Lessons for Labour: how to learn from a beating at the polls
Well, I'll be honest: it wasn't a great night for me. Labour voters in Cheltenham (I know, it even sounds like an oxymoron) aren't quite as rare as hens' teeth – there were 3,902 of us – but it was a Conservative-Lib Dem fight which the Tories won.
The picture nationally is confused. Labour dominates in Wales and the North of England, the even-further-left SNP in Scotland. UKIP got lots of votes but only one seat. But it was Cameron's night, and he is understandably enjoying a triumph which few if any predicted: Nick Clegg and Ed Miliband have resigned, Ed Balls and Vince Cable have both lost their seats.
There's nothing good here for the Left, and social media is full of miserable lefties at the moment. In my news feed are laments such as "We need a united left with a charismatic leader. Look Ed is sweet but we all knew he was never going to fly", an ironic "Congratulations, Britain. You've kept Katie Hopkins here" (the columnist famously threatened to leave if Labour won), and "Depressing."
The politics of fear is the politics of control and we've given the reigns to the bogey men.
— Charlotte Church (@charlottechurch) May 8, 2015
So when I spoke to Andy Flannagan, director of Christians on the Left, I was expecting him to be a bit subdued. Actually, he wasn't. Yes, he told me, it was a disappointing result, and there were worrying signs that what he called the "air war" – a blizzard of hostile media coverage – had had more impact than the thousands of phone calls and doorstep conversations made by Labour campaigners. But was he downhearted? No.
What encouraged him was the fact that Christians on the Left had experienced a surge in membership during the last few months, that an unprecendented number of members were MPs (35) or had stood for election (24 for the first time). "We're at our best when we're at our broadest, and it's been wonderful to see younger people get involved," he said. So yes, the result was bad: but the long-term signs were far more hopeful.
.@Ed_Miliband: "Defeats are hard, but we’re a party that will never stop fighting for the working people of this country."
— The Labour Party (@UKLabour) May 8, 2015
I can buy that, and I applaud his resilience. But that doesn't really help as Labour party activists are wondering what to do next. Ed Miliband's resignation speech offered no guidance: "One more heave" was about the size of it. But it might take more than that.
Unquestionably, the main problem for Labour has been the perception – in the face of the evidence – that it was responsible for the financial crisis that ushered out its last government. Once lost, as an earlier generation of Tories found, a reputation for financial competence is desperately hard to get back.
In fact it's a classic 'post hoc, ergo propter hoc' situation: if the Tories had been in power in 2008, the situation would have been pretty much the same. In hindsight, it's possible to concede that Gordon Brown's government should not have been running a deficit when the crisis struck, but as former Bank of England governor Mervyn King has pointed out, there was a collective lack of vision in the whole political class. Like many other supporters, I've been baffled by the party's failure to come out swinging on this and give Gordon Brown his due for the courageous actions he took to make sure the crisis didn't become a catastrophe.
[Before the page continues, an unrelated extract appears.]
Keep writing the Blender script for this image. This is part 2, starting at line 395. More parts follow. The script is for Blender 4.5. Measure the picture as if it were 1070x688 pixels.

Well: time will tell whether Osborne's austerity plus programme works, for a given value of 'work' – it's self-evident that the deficit needs to come down, but hardly that it needs to come down so fast and potentially at such a cost. The proposed drastic cuts to the welfare budget ought to worry anyone seriously concerned about the poor and vulnerable, but let's hope and pray that the impact won't be as great as we fear.
The economy aside, what drove support for the Conservatives? Fears of an SNP-Labour coalition, certainly, expertly stoked by the Tory media operation; the personal awkwardness and unpopularity of Ed Miliband. Both of those.
However, I wonder too whether there isn't something more troubling at issue, which would bother me, as a Christian, whether I were a voter on the Right or on the Left. I wonder whether there has been a hardening of attitudes generally, a decrease in sympathy for the underdog. There's a negative rhetoric around immigration, welfare, overseas aid and healthcare which is, rightly or wrongly – and it sometimes is wrongly – more associated with the parties of the Right than of the Left. It's also the Right that is wobbly on Europe, has competitive rather than collaborative instincts, and is generally perceived as more likely to favour the stick over the carrot.
It will take Labour – and the Liberal Democrats, instinctively a centre-left party – a long time to get over this. But in the internal conversations they have, I hope that they focus not on how they can follow the public mood, but on how they can change it. The next five years will be a battle not just for prosperity, but for what is the right way to use our prosperity if we get it: a battle for the hearts and minds of the nation. We will, as a nation, be cooking up a rich political stew, with all sorts of ingredients. The Church can provide the seasoning that brings out the best of its flavours.